Repeat the lines exactly from the line that contains "Build this scene" through the line that contains "random.seed(7)"; leave images out and add nothing.
--------------------
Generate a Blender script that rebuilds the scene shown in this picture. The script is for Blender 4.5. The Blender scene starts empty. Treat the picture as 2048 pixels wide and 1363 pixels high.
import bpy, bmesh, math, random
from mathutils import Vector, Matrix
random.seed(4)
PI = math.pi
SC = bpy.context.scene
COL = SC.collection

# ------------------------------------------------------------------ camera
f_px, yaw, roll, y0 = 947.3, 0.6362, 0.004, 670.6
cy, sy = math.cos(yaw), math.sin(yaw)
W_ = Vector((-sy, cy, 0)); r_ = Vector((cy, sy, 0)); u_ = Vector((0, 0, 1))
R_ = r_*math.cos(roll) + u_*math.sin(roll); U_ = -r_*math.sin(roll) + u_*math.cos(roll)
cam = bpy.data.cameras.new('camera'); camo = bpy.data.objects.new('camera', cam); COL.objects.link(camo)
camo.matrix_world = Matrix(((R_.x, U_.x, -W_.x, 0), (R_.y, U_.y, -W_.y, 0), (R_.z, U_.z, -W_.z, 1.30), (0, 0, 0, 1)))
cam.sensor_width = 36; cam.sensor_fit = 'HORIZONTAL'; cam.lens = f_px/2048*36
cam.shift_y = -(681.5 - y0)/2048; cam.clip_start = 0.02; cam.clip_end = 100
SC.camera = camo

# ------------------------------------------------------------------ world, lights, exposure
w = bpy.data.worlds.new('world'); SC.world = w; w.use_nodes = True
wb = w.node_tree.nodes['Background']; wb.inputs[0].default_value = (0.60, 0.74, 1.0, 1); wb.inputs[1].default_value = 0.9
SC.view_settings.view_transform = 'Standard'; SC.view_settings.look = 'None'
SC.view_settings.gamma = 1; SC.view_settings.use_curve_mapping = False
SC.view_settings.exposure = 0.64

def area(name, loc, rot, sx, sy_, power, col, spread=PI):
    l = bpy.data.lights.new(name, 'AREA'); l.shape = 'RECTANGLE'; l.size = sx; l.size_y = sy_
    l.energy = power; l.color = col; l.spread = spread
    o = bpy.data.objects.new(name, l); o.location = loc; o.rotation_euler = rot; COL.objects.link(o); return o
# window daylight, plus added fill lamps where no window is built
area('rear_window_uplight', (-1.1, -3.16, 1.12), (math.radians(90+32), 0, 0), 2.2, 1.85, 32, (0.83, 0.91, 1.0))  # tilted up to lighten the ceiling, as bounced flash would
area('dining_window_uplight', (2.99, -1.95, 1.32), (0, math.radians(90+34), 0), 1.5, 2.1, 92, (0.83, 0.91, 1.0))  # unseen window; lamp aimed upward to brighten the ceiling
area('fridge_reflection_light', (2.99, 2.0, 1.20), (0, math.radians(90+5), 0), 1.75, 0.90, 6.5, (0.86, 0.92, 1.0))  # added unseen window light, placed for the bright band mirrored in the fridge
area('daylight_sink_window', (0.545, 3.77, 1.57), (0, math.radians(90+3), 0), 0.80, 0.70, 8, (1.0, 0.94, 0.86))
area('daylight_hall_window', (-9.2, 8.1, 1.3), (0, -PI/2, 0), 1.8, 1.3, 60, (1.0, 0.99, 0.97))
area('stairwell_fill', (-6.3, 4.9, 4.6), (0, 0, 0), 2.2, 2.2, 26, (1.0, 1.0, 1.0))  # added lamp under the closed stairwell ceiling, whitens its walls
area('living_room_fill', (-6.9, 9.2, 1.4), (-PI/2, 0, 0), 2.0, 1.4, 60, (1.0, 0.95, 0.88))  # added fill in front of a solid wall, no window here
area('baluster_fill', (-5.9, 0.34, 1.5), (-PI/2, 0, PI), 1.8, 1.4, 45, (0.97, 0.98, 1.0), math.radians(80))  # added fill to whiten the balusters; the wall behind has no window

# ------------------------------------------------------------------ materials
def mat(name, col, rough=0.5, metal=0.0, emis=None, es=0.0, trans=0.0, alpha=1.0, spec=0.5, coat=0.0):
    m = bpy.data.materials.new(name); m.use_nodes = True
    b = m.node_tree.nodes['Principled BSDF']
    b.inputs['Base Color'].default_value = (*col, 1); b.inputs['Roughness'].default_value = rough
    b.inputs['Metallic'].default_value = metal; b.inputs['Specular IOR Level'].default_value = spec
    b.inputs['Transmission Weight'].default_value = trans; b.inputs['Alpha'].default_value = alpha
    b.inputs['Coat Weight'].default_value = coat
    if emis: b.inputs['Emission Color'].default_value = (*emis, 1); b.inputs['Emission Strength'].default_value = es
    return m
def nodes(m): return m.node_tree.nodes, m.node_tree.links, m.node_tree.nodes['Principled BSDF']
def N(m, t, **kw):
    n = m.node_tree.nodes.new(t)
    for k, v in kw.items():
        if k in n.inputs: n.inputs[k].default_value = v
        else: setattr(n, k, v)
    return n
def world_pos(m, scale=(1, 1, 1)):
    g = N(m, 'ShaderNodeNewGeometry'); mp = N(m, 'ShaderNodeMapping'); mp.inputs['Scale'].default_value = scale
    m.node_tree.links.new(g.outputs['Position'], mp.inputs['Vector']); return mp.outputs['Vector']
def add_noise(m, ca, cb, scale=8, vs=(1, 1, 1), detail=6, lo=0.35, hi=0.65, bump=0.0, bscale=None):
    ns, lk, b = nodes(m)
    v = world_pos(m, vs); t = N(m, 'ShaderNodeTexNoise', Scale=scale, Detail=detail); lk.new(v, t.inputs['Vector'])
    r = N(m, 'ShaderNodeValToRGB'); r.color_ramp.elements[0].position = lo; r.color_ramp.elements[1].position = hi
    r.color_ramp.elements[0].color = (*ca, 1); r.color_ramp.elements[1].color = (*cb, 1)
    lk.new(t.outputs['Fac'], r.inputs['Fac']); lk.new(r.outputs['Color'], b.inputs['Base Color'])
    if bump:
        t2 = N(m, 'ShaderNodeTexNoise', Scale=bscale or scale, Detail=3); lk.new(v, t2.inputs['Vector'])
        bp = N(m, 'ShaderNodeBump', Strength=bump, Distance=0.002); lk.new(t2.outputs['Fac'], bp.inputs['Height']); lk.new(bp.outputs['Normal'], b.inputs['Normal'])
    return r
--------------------
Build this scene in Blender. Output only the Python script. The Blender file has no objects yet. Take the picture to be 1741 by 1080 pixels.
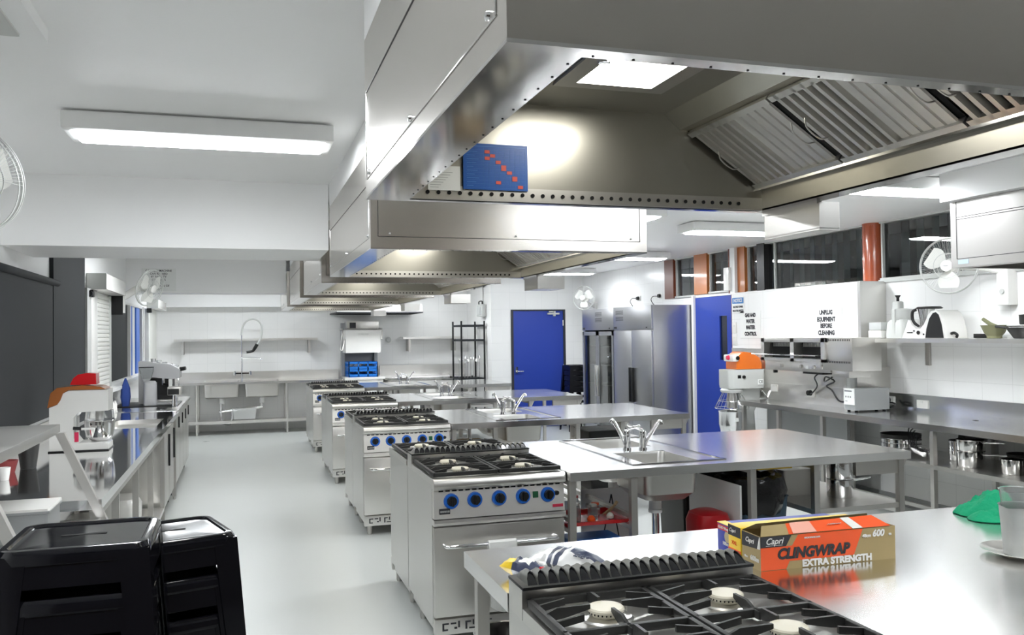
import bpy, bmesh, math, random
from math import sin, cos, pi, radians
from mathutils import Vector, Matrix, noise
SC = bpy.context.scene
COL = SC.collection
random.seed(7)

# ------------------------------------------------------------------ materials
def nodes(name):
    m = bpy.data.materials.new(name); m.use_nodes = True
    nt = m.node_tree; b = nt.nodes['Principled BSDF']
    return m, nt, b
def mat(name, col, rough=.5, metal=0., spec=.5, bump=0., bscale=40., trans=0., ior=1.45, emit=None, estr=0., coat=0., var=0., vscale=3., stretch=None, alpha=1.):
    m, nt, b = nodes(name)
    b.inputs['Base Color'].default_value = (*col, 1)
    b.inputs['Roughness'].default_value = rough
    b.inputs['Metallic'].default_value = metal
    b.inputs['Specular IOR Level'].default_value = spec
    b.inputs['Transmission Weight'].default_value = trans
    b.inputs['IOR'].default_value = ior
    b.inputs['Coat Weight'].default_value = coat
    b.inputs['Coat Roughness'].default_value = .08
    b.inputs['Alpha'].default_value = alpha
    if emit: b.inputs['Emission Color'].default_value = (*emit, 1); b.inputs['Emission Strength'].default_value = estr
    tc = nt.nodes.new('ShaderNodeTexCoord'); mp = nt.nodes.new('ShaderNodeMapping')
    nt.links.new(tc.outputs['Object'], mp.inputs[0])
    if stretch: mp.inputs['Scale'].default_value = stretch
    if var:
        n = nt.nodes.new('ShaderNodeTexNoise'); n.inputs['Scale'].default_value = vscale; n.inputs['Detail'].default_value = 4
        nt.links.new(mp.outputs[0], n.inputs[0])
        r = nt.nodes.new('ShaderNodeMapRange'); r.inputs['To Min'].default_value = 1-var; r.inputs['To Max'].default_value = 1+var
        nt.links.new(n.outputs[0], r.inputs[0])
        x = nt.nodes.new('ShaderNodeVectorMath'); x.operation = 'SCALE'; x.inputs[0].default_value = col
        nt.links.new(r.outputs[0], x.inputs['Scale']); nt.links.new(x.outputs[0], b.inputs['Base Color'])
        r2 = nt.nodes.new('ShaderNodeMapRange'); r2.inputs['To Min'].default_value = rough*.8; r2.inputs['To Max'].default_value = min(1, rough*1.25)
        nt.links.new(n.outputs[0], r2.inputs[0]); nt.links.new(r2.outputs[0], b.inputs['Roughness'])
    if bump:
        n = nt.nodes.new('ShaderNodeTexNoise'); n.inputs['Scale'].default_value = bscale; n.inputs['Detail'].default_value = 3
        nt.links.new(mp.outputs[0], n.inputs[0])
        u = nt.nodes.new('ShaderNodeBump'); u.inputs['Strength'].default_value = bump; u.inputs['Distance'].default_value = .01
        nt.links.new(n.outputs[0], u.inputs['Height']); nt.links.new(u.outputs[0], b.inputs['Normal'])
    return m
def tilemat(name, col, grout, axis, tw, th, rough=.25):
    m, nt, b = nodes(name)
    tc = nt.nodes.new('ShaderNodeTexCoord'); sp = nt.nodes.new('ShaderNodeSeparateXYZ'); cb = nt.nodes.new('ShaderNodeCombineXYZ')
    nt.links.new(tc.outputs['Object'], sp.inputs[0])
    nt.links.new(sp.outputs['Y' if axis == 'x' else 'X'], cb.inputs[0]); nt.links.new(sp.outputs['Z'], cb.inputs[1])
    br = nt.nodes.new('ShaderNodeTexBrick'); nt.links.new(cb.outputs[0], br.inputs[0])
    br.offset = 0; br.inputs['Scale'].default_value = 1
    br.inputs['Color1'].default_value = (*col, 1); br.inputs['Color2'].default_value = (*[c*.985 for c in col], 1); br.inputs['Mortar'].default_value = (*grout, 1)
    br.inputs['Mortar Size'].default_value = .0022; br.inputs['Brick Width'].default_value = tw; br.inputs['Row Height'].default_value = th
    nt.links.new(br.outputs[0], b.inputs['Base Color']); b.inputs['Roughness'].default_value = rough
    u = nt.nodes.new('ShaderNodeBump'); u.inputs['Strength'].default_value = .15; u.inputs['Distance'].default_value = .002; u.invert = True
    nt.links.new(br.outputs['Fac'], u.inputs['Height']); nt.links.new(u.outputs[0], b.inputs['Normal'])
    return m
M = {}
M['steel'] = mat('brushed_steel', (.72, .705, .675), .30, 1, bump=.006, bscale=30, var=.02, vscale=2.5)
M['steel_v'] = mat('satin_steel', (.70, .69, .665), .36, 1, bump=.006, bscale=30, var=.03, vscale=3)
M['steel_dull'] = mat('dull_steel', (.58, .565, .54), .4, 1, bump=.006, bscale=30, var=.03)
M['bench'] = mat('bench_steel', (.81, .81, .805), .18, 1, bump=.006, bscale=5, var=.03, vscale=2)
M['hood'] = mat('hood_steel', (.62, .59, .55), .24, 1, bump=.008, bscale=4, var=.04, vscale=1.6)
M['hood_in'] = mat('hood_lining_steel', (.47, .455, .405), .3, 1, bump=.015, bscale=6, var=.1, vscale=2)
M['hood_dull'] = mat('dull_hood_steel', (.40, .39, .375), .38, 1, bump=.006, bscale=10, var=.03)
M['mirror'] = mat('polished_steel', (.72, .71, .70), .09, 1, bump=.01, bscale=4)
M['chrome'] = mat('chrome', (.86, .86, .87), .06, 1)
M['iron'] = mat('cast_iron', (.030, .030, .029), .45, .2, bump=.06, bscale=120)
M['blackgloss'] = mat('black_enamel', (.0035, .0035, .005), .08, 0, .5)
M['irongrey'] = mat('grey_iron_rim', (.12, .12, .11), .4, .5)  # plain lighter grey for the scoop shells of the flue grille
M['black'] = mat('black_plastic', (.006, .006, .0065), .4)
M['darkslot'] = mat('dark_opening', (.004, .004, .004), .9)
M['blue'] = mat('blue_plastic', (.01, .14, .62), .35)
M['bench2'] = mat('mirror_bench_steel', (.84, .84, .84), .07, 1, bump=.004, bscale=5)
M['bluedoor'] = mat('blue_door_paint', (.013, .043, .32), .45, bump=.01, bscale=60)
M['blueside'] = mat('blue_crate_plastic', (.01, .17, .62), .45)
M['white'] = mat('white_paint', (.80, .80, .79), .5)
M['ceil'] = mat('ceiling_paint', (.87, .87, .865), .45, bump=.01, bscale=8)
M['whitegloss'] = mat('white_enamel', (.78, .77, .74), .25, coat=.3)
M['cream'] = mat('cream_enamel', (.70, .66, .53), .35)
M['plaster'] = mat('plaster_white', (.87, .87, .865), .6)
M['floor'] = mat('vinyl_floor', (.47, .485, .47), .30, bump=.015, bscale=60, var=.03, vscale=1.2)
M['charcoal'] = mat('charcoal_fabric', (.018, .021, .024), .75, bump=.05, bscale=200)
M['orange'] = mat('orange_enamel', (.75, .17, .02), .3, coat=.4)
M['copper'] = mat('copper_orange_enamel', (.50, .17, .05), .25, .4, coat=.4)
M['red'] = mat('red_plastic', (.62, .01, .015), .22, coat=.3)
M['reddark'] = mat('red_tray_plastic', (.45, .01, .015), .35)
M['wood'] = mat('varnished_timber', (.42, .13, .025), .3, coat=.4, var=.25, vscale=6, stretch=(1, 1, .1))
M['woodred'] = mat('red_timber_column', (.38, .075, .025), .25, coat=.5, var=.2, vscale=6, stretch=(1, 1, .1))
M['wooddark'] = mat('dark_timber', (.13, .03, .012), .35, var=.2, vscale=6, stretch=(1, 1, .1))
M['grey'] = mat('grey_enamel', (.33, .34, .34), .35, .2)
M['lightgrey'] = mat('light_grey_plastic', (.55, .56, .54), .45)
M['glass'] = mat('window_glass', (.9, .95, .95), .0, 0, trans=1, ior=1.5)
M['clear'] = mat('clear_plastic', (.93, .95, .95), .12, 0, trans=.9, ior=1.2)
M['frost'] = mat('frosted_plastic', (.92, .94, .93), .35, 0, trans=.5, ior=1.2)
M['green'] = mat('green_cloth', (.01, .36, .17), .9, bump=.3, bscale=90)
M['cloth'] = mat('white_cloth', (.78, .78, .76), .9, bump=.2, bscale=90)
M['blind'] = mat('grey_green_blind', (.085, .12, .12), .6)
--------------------
| Solution to this task |
Build this scene in Blender. Output only the Python script. The Blender file has no objects yet. Take the picture to be 1741 by 1080 pixels.
import bpy, bmesh, math, random
from math import sin, cos, pi, radians
from mathutils import Vector, Matrix, noise
SC = bpy.context.scene
COL = SC.collection
random.seed(7)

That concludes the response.